Two things strike me about this record. The first is how uniquely it captures something of the popular theological spirit of the times. When the topic of early post-Vatican II musical experimentation is brought up, the classic example that springs to mind is that army of liturgical folksters the St. Louis Jesuits, a group whose output is met with both admiration and groans depending on who you ask. (I happen to enjoy a lot of their work and am working on an “Appalachian” tribute to some of their more obscure tunes. See a recent profile of the group in America Magazine here.) As great as (I think) the Jesuits were, they wrote music for liturgy and for liturgy alone. Fr. Pat’s project here is something entirely different: despite the title, Fr. Pat’s music is not devotional nor is it prayerful but a sort of vehicle for spoken-word theology, a tripped-out inculturation of the Catholic Church’s changing theology into the idiom of ’60s counterculture.

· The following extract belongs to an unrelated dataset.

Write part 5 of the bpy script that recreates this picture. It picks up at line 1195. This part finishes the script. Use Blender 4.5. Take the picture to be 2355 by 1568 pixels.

Berkery’s lyrics don’t simply attempt to “sell” a rejuvenated Catholicism to young people using sound-alike musical forms but acknowledges the collapse of an outdated theology and wrestles with the experience of doubt, simultaneously rejecting and affirming various aspects of Catholicism. On the one hand, he questions the Catholic doctrine of transubstantiation in “Chalice,” singing “Chalice / Cold, cold metal / Is God really here?” and on the other defends the practice of priestly celibacy in a song titled… well, “Celibacy.”

Fr. Pat’s lyrics even subject Catholic sacraments to occasional ridicule, as in his take on confession:

Bless me, Father, for I have sinned
Stop pushing; I am the next to get in

[…]

People are hated and repelled
Houses littered and awful-filled
But I missed Mass and sat down to eat,
forgetting to dedicate and bless the meat

Hidden face behind the screen,
hidden Christ shielded in gold,
Silent lines filled with hate,
Is this not a dirge? / Must I really participate?

But the song does not merely ridicule the sacrament from a smug sacramentology as if to say “we’ve outgrown that.” Out of nowhere, the song ends with a line signaling an awareness of the Church’s rethinking of sin in social terms in a time of struggles for racial justice:

Long long lines, don’t scare me, please
Reveal my God, but don’t hide him from me in darkness
I’m sorry for the real real sin
I judged my brother, I hated his skin

The second thing that strikes me about the record is how difficult it is to categorize. “Christian rock” this ain’t; it’s too honest, even blasphemous by some calculations, for that. Nor is it “secular” rock which merely refers to the “sacred” as so much rock music does. Nor can it be located in that “middle” ground of an artist who “happens to be Christian.” One blogger likens Berkery’s music to sonic sermons, but I think there is more going on here than that. Berkery himself is ambivalent about the practice of preaching, as he indicates in the song “Preaching.” Rather than simply presenting his audience with psychedelic homilies, Fr. Pat Berkery seems to be, like Cesare Bonizzi of Fratello Metallo but perhaps ahead of his time, doing a type of “rock theology,” theologizing through rock. Or is he acting out in rock-form an understanding of “ministry” as a ministry of presence, making a preferential option for the excluded, the alienated, the young, without trying to “sell” them anything? As he says in “Preaching”:

Priest, don’t preach to me
but rather live with me
then together we can look to discover
the Word in flesh.

Whether or not one thinks the material is any good (is Berkery simply slinging “third-rate Jim Morrison-isms“?) is beside the point. Prayers for a Noonday Church is theologically (and rockishly) significant, among other reasons, for the way that it creatively confuses the way we map the “secular” and the “sacred.”